Work to complete =
Quote only the lines from the top of the listing below down to and including the line with "SC.camera = cam".

Recorded information =
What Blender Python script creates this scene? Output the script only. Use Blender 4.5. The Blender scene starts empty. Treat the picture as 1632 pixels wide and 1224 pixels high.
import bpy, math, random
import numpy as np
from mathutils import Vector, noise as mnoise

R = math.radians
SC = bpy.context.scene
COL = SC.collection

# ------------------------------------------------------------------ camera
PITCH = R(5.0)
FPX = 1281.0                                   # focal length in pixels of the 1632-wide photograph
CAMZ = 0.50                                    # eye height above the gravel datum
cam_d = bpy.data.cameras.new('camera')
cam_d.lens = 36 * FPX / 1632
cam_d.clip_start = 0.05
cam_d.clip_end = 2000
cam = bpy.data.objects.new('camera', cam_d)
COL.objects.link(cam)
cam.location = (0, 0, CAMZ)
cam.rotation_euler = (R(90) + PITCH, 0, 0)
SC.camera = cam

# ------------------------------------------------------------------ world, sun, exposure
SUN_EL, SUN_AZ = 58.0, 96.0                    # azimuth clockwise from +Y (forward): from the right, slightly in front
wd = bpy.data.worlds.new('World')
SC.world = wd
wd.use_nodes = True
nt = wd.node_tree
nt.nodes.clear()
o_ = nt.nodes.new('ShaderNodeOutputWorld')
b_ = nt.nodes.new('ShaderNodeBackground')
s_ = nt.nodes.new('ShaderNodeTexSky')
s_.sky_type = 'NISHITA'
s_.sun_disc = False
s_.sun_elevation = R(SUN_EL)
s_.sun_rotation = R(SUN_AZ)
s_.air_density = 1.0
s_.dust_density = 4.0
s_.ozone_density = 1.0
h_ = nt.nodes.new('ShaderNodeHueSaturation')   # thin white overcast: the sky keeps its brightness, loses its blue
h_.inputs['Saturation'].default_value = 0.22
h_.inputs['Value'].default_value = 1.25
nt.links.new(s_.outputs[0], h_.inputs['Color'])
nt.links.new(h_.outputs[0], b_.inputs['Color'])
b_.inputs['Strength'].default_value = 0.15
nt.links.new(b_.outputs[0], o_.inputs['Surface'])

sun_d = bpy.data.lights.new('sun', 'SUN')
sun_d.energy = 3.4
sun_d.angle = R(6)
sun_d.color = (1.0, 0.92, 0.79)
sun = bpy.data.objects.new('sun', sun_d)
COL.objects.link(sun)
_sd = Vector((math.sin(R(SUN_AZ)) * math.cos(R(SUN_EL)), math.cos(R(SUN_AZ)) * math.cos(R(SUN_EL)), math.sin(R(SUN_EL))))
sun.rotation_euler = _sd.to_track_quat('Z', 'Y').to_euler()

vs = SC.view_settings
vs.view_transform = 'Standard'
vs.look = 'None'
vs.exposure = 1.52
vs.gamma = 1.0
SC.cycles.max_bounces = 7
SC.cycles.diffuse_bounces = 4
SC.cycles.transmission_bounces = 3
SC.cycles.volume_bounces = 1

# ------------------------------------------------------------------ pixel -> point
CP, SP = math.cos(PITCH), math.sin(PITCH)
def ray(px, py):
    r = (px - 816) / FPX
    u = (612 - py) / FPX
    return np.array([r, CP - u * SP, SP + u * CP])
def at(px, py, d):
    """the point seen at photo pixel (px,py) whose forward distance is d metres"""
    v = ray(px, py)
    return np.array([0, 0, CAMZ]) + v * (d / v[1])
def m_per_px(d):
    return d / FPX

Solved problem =
What Blender Python script creates this scene? Output the script only. Use Blender 4.5. The Blender scene starts empty. Treat the picture as 1632 pixels wide and 1224 pixels high.
import bpy, math, random
import numpy as np
from mathutils import Vector, noise as mnoise

R = math.radians
SC = bpy.context.scene
COL = SC.collection

# ------------------------------------------------------------------ camera
PITCH = R(5.0)
FPX = 1281.0                                   # focal length in pixels of the 1632-wide photograph
CAMZ = 0.50                                    # eye height above the gravel datum
cam_d = bpy.data.cameras.new('camera')
cam_d.lens = 36 * FPX / 1632
cam_d.clip_start = 0.05
cam_d.clip_end = 2000
cam = bpy.data.objects.new('camera', cam_d)
COL.objects.link(cam)
cam.location = (0, 0, CAMZ)
cam.rotation_euler = (R(90) + PITCH, 0, 0)
SC.camera = cam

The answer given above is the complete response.